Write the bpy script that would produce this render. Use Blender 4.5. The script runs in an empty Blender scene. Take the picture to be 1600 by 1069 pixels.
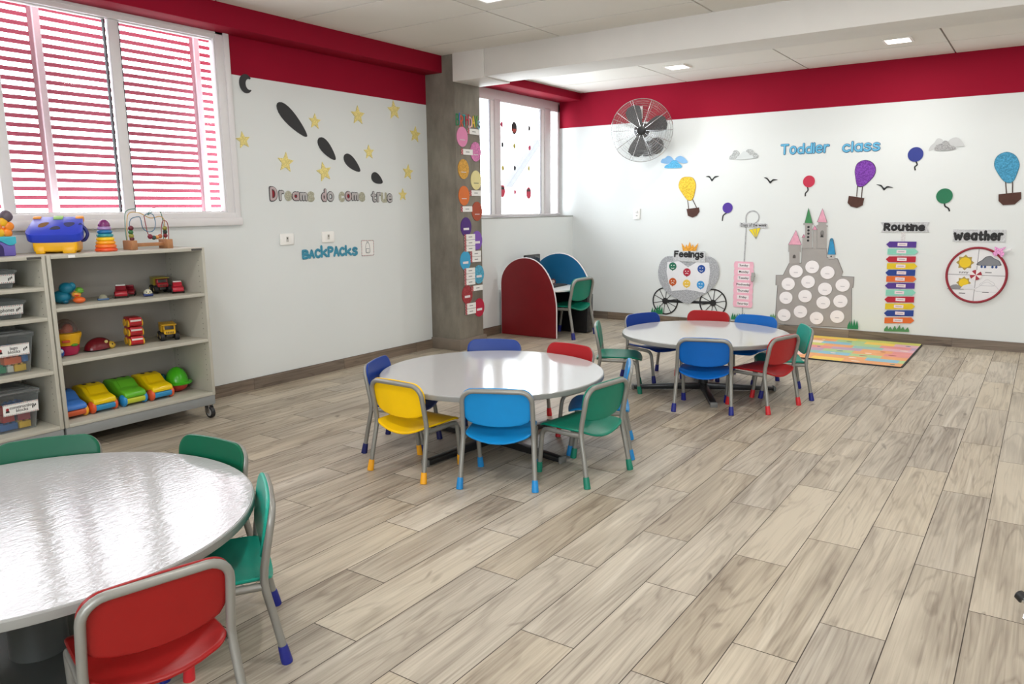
import bpy, bmesh, math, random
from mathutils import Vector, Matrix
random.seed(7)
PI = math.pi
scene = bpy.context.scene
COL = scene.collection

# ---------------------------------------------------------------- camera
cam = bpy.data.cameras.new('camera')
cam.sensor_width = 36.0
cam.lens = 1193.38 / 1600 * 36.0
cam.clip_start = 0.05
camo = bpy.data.objects.new('camera', cam)
COL.objects.link(camo)
yaw, pitch, roll = math.radians(34.847), math.radians(9.879), math.radians(-0.583)
fw = Vector((-math.sin(yaw) * math.cos(pitch), math.cos(yaw) * math.cos(pitch), -math.sin(pitch)))
r0 = Vector((math.cos(yaw), math.sin(yaw), 0))
u0 = r0.cross(fw)
rr = r0 * math.cos(roll) + u0 * math.sin(roll)
uu = -r0 * math.sin(roll) + u0 * math.cos(roll)
camo.matrix_world = Matrix(((rr.x, uu.x, -fw.x, 0), (rr.y, uu.y, -fw.y, 0), (rr.z, uu.z, -fw.z, 1.45), (0, 0, 0, 1)))
scene.camera = camo

# ---------------------------------------------------------------- sky, exposure
w = bpy.data.worlds.new('overcast_sky')
scene.world = w
w.use_nodes = True
bg = w.node_tree.nodes['Background']
bg.inputs['Color'].default_value = (0.93, 0.99, 1.04, 1)
bg.inputs['Strength'].default_value = 9.5
scene.view_settings.view_transform = 'Standard'
scene.view_settings.look = 'None'
scene.view_settings.exposure = -0.06
scene.view_settings.gamma = 1.0
scene.view_settings.use_curve_mapping = False
scene.cycles.use_denoising = True
scene.cycles.max_bounces = 8
scene.cycles.diffuse_bounces = 5
scene.cycles.transparent_max_bounces = 16
scene.cycles.sample_clamp_indirect = 6.0
scene.cycles.caustics_reflective = False
scene.cycles.caustics_refractive = False

def area_light(name, loc, rot, sx, sy, power, color=(1, 1, 1), portal=False, parent=None):
    l = bpy.data.lights.new(name, 'AREA')
    l.shape = 'RECTANGLE'
    l.size, l.size_y, l.energy, l.color = sx, sy, power, color
    if portal:
        l.cycles.is_portal = True
    o = bpy.data.objects.new(name, l)
    COL.objects.link(o)
    o.location, o.rotation_euler = loc, rot
    if parent: o.parent = parent
    return o
# portals let the renderer find the sky through the window openings
area_light('window_portal', (-5.46, 1.78, 2.12), (0, -PI / 2, 0), 1.38, 3.75, 1, portal=True)
area_light('window_portal', (-5.48, 7.74, 2.06), (0, -PI / 2, 0), 1.40, 2.4, 1, portal=True)
area_light('window_portal', (0.9, -2.52, 1.7), (-PI / 2, 0, PI), 4.2, 2.0, 1, portal=True)

# ---------------------------------------------------------------- materials
def lin(h):
    h = h.lstrip('#')
    out = []
    for i in (0, 2, 4):
        c = int(h[i:i + 2], 16) / 255
        out.append(c / 12.92 if c <= 0.04045 else ((c + 0.055) / 1.055) ** 2.4)
    return (*out, 1)
_mc = {}
def M(hexc, rough=0.5, metal=0.0, var=0.06, scale=6.0, bump=0.0, bscale=40.0, spec=0.5, coat=0.0):
    """procedural principled material: base colour broken up a little by noise, optional bump"""
    key = (hexc, rough, metal, var, scale, bump, bscale, spec, coat)
    if key in _mc: return _mc[key]
    m = bpy.data.materials.new('paint_' + hexc.lstrip('#'))
    m.use_nodes = True
    nt = m.node_tree
    b = nt.nodes['Principled BSDF']
    b.inputs['Roughness'].default_value = rough
    b.inputs['Metallic'].default_value = metal
    b.inputs['Specular IOR Level'].default_value = spec
    if coat:
        b.inputs['Coat Weight'].default_value = coat
        b.inputs['Coat Roughness'].default_value = 0.08
    c = lin(hexc)
    tc = nt.nodes.new('ShaderNodeTexCoord')
    nz = nt.nodes.new('ShaderNodeTexNoise')
    nz.inputs['Scale'].default_value = scale
    nz.inputs['Detail'].default_value = 4
    nt.links.new(tc.outputs['Object'], nz.inputs['Vector'])
    rp = nt.nodes.new('ShaderNodeValToRGB')
    rp.color_ramp.elements[0].position = 0.3
    rp.color_ramp.elements[1].position = 0.7
    rp.color_ramp.elements[0].color = (*[x * (1 - var) for x in c[:3]], 1)
    rp.color_ramp.elements[1].color = (*[min(1, x * (1 + var)) for x in c[:3]], 1)
    nt.links.new(nz.outputs['Fac'], rp.inputs['Fac'])
    nt.links.new(rp.outputs['Color'], b.inputs['Base Color'])
    if bump:
        n2 = nt.nodes.new('ShaderNodeTexNoise')
        n2.inputs['Scale'].default_value = bscale
        n2.inputs['Detail'].default_value = 3
        nt.links.new(tc.outputs['Object'], n2.inputs['Vector'])
        bp = nt.nodes.new('ShaderNodeBump')
        bp.inputs['Strength'].default_value = bump
        bp.inputs['Distance'].default_value = 0.01
        nt.links.new(n2.outputs['Fac'], bp.inputs['Height'])
        nt.links.new(bp.outputs['Normal'], b.inputs['Normal'])
    _mc[key] = m
    return m

def glitter(hexc, amount=0.5):
    """glitter foam sheet: fine speckle of brighter and darker grains"""
    key = ('glitter', hexc, amount)
    if key in _mc: return _mc[key]
    m = bpy.data.materials.new('glitter_' + hexc.lstrip('#'))
    m.use_nodes = True
    nt = m.node_tree
    b = nt.nodes['Principled BSDF']
    b.inputs['Roughness'].default_value = 0.45
    c = lin(hexc)
    tc = nt.nodes.new('ShaderNodeTexCoord')
    nz = nt.nodes.new('ShaderNodeTexNoise')
    nz.inputs['Scale'].default_value = 90
    nz.inputs['Detail'].default_value = 1
    nt.links.new(tc.outputs['Object'], nz.inputs['Vector'])
    rp = nt.nodes.new('ShaderNodeValToRGB')
    rp.color_ramp.elements[0].position = 0.35
    rp.color_ramp.elements[1].position = 0.68
    rp.color_ramp.elements[0].color = (*[x * (1 - amount * 0.6) for x in c[:3]], 1)
    rp.color_ramp.elements[1].color = (*[min(1, x * (1 + amount) + 0.1 * amount) for x in c[:3]], 1)
    nt.links.new(nz.outputs['Fac'], rp.inputs['Fac'])
    nt.links.new(rp.outputs['Color'], b.inputs['Base Color'])
    _mc[key] = m
    return m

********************

Set task:
Every line above should be returned exactly; the pictures stay out.

Finished exercise:
Write the bpy script that would produce this render. Use Blender 4.5. The script runs in an empty Blender scene. Take the picture to be 1600 by 1069 pixels.
import bpy, bmesh, math, random
from mathutils import Vector, Matrix
random.seed(7)
PI = math.pi
scene = bpy.context.scene
COL = scene.collection

# ---------------------------------------------------------------- camera
cam = bpy.data.cameras.new('camera')
cam.sensor_width = 36.0
cam.lens = 1193.38 / 1600 * 36.0
cam.clip_start = 0.05
camo = bpy.data.objects.new('camera', cam)
COL.objects.link(camo)
yaw, pitch, roll = math.radians(34.847), math.radians(9.879), math.radians(-0.583)
fw = Vector((-math.sin(yaw) * math.cos(pitch), math.cos(yaw) * math.cos(pitch), -math.sin(pitch)))
r0 = Vector((math.cos(yaw), math.sin(yaw), 0))
u0 = r0.cross(fw)
rr = r0 * math.cos(roll) + u0 * math.sin(roll)
uu = -r0 * math.sin(roll) + u0 * math.cos(roll)
camo.matrix_world = Matrix(((rr.x, uu.x, -fw.x, 0), (rr.y, uu.y, -fw.y, 0), (rr.z, uu.z, -fw.z, 1.45), (0, 0, 0, 1)))
scene.camera = camo

# ---------------------------------------------------------------- sky, exposure
w = bpy.data.worlds.new('overcast_sky')
scene.world = w
w.use_nodes = True
bg = w.node_tree.nodes['Background']
bg.inputs['Color'].default_value = (0.93, 0.99, 1.04, 1)
bg.inputs['Strength'].default_value = 9.5
scene.view_settings.view_transform = 'Standard'
scene.view_settings.look = 'None'
scene.view_settings.exposure = -0.06
scene.view_settings.gamma = 1.0
scene.view_settings.use_curve_mapping = False
scene.cycles.use_denoising = True
scene.cycles.max_bounces = 8
scene.cycles.diffuse_bounces = 5
scene.cycles.transparent_max_bounces = 16
scene.cycles.sample_clamp_indirect = 6.0
scene.cycles.caustics_reflective = False
scene.cycles.caustics_refractive = False

def area_light(name, loc, rot, sx, sy, power, color=(1, 1, 1), portal=False, parent=None):
    l = bpy.data.lights.new(name, 'AREA')
    l.shape = 'RECTANGLE'
    l.size, l.size_y, l.energy, l.color = sx, sy, power, color
    if portal:
        l.cycles.is_portal = True
    o = bpy.data.objects.new(name, l)
    COL.objects.link(o)
    o.location, o.rotation_euler = loc, rot
    if parent: o.parent = parent
    return o
# portals let the renderer find the sky through the window openings
area_light('window_portal', (-5.46, 1.78, 2.12), (0, -PI / 2, 0), 1.38, 3.75, 1, portal=True)
area_light('window_portal', (-5.48, 7.74, 2.06), (0, -PI / 2, 0), 1.40, 2.4, 1, portal=True)
area_light('window_portal', (0.9, -2.52, 1.7), (-PI / 2, 0, PI), 4.2, 2.0, 1, portal=True)

# ---------------------------------------------------------------- materials
def lin(h):
    h = h.lstrip('#')
    out = []
    for i in (0, 2, 4):
        c = int(h[i:i + 2], 16) / 255
        out.append(c / 12.92 if c <= 0.04045 else ((c + 0.055) / 1.055) ** 2.4)
    return (*out, 1)
_mc = {}
def M(hexc, rough=0.5, metal=0.0, var=0.06, scale=6.0, bump=0.0, bscale=40.0, spec=0.5, coat=0.0):
    """procedural principled material: base colour broken up a little by noise, optional bump"""
    key = (hexc, rough, metal, var, scale, bump, bscale, spec, coat)
    if key in _mc: return _mc[key]
    m = bpy.data.materials.new('paint_' + hexc.lstrip('#'))
    m.use_nodes = True
    nt = m.node_tree
    b = nt.nodes['Principled BSDF']
    b.inputs['Roughness'].default_value = rough
    b.inputs['Metallic'].default_value = metal
    b.inputs['Specular IOR Level'].default_value = spec
    if coat:
        b.inputs['Coat Weight'].default_value = coat
        b.inputs['Coat Roughness'].default_value = 0.08
    c = lin(hexc)
    tc = nt.nodes.new('ShaderNodeTexCoord')
    nz = nt.nodes.new('ShaderNodeTexNoise')
    nz.inputs['Scale'].default_value = scale
    nz.inputs['Detail'].default_value = 4
    nt.links.new(tc.outputs['Object'], nz.inputs['Vector'])
    rp = nt.nodes.new('ShaderNodeValToRGB')
    rp.color_ramp.elements[0].position = 0.3
    rp.color_ramp.elements[1].position = 0.7
    rp.color_ramp.elements[0].color = (*[x * (1 - var) for x in c[:3]], 1)
    rp.color_ramp.elements[1].color = (*[min(1, x * (1 + var)) for x in c[:3]], 1)
    nt.links.new(nz.outputs['Fac'], rp.inputs['Fac'])
    nt.links.new(rp.outputs['Color'], b.inputs['Base Color'])
    if bump:
        n2 = nt.nodes.new('ShaderNodeTexNoise')
        n2.inputs['Scale'].default_value = bscale
        n2.inputs['Detail'].default_value = 3
        nt.links.new(tc.outputs['Object'], n2.inputs['Vector'])
        bp = nt.nodes.new('ShaderNodeBump')
        bp.inputs['Strength'].default_value = bump
        bp.inputs['Distance'].default_value = 0.01
        nt.links.new(n2.outputs['Fac'], bp.inputs['Height'])
        nt.links.new(bp.outputs['Normal'], b.inputs['Normal'])
    _mc[key] = m
    return m

def glitter(hexc, amount=0.5):
    """glitter foam sheet: fine speckle of brighter and darker grains"""
    key = ('glitter', hexc, amount)
    if key in _mc: return _mc[key]
    m = bpy.data.materials.new('glitter_' + hexc.lstrip('#'))
    m.use_nodes = True
    nt = m.node_tree
    b = nt.nodes['Principled BSDF']
    b.inputs['Roughness'].default_value = 0.45
    c = lin(hexc)
    tc = nt.nodes.new('ShaderNodeTexCoord')
    nz = nt.nodes.new('ShaderNodeTexNoise')
    nz.inputs['Scale'].default_value = 90
    nz.inputs['Detail'].default_value = 1
    nt.links.new(tc.outputs['Object'], nz.inputs['Vector'])
    rp = nt.nodes.new('ShaderNodeValToRGB')
    rp.color_ramp.elements[0].position = 0.35
    rp.color_ramp.elements[1].position = 0.68
    rp.color_ramp.elements[0].color = (*[x * (1 - amount * 0.6) for x in c[:3]], 1)
    rp.color_ramp.elements[1].color = (*[min(1, x * (1 + amount) + 0.1 * amount) for x in c[:3]], 1)
    nt.links.new(nz.outputs['Fac'], rp.inputs['Fac'])
    nt.links.new(rp.outputs['Color'], b.inputs['Base Color'])
    _mc[key] = m
    return m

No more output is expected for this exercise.